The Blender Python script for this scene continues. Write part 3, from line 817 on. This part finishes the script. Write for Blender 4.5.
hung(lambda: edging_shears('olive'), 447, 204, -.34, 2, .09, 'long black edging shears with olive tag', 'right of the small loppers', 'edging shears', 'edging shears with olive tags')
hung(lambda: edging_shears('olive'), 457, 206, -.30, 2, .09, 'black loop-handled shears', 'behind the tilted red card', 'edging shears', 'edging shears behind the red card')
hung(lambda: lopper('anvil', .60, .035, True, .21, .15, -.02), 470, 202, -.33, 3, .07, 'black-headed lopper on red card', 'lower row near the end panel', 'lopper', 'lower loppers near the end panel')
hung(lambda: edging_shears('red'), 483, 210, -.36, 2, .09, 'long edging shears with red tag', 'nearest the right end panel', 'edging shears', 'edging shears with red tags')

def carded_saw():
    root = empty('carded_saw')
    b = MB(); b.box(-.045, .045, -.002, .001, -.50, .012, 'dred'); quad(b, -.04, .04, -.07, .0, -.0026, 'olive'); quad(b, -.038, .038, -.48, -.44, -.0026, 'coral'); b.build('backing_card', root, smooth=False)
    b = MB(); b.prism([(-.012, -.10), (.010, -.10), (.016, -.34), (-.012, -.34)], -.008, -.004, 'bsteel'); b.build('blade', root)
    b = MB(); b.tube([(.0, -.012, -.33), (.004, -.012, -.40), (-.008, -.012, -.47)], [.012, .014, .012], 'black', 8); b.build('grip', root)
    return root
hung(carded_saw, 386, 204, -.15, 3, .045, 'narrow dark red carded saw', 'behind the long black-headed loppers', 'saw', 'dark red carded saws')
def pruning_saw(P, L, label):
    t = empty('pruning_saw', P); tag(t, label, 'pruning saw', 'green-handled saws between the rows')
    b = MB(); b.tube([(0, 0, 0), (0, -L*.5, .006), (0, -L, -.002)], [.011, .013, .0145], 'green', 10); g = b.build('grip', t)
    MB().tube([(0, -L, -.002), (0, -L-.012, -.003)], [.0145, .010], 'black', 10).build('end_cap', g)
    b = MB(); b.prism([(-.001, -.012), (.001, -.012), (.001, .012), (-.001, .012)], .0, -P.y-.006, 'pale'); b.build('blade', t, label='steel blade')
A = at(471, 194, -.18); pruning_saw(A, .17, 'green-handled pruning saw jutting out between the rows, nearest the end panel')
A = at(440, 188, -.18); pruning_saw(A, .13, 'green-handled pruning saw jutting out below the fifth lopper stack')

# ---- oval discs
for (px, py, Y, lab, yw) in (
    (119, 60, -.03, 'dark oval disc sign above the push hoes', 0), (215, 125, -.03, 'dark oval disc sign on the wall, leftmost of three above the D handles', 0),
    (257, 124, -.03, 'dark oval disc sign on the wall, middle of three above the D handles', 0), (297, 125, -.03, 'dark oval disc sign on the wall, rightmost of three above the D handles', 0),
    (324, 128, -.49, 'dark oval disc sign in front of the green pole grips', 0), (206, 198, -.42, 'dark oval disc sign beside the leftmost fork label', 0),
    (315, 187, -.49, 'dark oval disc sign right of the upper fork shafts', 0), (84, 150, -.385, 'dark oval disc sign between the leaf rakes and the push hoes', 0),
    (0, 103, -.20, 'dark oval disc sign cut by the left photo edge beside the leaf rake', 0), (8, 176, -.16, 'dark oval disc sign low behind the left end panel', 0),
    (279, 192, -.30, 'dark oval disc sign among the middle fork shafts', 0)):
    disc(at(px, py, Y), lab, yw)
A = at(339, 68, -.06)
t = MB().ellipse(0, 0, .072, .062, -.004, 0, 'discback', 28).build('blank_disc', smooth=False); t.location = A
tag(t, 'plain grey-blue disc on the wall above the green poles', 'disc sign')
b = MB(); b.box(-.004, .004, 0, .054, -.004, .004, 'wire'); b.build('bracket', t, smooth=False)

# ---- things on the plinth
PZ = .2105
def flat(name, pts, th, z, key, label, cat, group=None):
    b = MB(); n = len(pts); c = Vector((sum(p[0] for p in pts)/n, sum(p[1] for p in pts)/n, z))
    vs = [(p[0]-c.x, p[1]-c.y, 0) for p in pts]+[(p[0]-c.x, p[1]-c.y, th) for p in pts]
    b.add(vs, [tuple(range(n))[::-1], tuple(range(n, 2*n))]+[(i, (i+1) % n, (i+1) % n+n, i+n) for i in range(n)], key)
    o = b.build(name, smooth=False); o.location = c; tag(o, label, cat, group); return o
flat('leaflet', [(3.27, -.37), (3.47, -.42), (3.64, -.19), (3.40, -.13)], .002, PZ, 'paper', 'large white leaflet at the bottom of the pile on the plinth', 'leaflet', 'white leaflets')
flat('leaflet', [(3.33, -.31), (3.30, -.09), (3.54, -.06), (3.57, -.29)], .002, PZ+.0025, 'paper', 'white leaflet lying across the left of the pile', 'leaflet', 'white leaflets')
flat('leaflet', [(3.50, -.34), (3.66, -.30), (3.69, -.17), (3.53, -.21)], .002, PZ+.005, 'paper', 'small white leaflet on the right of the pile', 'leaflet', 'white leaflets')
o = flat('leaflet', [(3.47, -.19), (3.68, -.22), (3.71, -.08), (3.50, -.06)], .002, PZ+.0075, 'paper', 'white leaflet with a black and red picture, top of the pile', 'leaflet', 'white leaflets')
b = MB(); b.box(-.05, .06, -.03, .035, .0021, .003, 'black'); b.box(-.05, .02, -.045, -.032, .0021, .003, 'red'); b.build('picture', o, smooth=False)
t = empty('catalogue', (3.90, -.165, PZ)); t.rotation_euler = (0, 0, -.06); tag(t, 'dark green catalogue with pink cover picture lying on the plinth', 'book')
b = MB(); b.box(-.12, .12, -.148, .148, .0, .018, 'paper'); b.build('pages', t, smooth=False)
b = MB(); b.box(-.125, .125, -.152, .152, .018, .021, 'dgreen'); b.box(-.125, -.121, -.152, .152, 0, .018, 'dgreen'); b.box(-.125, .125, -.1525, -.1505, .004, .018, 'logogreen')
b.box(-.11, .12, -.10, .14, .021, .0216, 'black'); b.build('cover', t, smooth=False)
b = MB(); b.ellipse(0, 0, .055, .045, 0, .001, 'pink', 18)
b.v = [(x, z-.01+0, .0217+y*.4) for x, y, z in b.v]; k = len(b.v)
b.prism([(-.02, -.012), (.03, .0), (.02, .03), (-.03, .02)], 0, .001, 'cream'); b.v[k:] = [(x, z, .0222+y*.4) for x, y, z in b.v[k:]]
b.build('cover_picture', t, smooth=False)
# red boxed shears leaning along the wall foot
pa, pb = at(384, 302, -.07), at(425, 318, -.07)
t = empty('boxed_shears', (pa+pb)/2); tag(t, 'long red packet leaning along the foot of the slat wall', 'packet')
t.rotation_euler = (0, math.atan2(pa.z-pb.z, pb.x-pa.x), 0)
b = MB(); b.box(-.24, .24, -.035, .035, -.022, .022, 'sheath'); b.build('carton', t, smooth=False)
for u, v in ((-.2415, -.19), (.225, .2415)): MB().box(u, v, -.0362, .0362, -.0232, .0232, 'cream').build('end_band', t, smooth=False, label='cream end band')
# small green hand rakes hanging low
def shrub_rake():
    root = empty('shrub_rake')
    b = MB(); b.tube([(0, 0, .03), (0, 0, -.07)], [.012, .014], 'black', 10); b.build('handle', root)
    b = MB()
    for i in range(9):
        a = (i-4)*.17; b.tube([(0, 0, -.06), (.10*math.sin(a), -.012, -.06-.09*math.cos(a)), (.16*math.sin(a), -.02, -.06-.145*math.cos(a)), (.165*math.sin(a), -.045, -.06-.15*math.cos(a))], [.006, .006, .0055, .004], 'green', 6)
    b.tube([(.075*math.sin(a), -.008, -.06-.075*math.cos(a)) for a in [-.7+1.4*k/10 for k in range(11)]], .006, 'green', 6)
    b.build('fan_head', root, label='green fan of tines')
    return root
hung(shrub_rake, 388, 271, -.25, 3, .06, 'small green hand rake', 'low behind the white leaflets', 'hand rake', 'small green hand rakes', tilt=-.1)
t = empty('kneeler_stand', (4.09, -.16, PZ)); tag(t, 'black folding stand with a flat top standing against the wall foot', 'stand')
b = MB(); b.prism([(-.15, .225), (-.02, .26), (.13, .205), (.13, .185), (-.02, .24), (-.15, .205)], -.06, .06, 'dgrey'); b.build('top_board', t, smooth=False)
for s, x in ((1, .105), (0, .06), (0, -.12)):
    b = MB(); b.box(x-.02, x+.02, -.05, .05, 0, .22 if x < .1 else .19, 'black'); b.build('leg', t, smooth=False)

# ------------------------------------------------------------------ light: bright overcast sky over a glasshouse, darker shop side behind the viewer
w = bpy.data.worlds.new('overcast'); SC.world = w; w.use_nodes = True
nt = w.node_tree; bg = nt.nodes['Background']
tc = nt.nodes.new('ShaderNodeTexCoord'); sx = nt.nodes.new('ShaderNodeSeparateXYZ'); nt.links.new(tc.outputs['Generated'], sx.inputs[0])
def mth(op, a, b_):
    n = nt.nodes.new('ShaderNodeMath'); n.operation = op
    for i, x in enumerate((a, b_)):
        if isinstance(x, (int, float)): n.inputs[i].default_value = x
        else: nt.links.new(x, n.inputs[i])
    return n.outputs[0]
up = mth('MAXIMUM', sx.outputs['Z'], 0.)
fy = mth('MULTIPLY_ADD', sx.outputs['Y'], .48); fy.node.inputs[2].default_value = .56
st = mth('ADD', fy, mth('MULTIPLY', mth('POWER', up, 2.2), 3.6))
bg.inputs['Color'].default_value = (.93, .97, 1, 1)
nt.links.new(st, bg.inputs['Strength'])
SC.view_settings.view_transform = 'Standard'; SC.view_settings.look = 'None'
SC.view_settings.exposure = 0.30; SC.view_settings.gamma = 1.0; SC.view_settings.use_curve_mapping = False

::::::::::

Exactly repeat the lines running from the top of the listing to the line bearing "hung(lambda: edging_shears('red'), 483, 210, -.36, 2, .09, 'long", both of those lines included, and only them.

The Blender Python script for this scene continues. Write part 3, from line 817 on. This part finishes the script. Write for Blender 4.5.
hung(lambda: edging_shears('olive'), 447, 204, -.34, 2, .09, 'long black edging shears with olive tag', 'right of the small loppers', 'edging shears', 'edging shears with olive tags')
hung(lambda: edging_shears('olive'), 457, 206, -.30, 2, .09, 'black loop-handled shears', 'behind the tilted red card', 'edging shears', 'edging shears behind the red card')
hung(lambda: lopper('anvil', .60, .035, True, .21, .15, -.02), 470, 202, -.33, 3, .07, 'black-headed lopper on red card', 'lower row near the end panel', 'lopper', 'lower loppers near the end panel')
hung(lambda: edging_shears('red'), 483, 210, -.36, 2, .09, 'long edging shears with red tag', 'nearest the right end panel', 'edging shears', 'edging shears with red tags')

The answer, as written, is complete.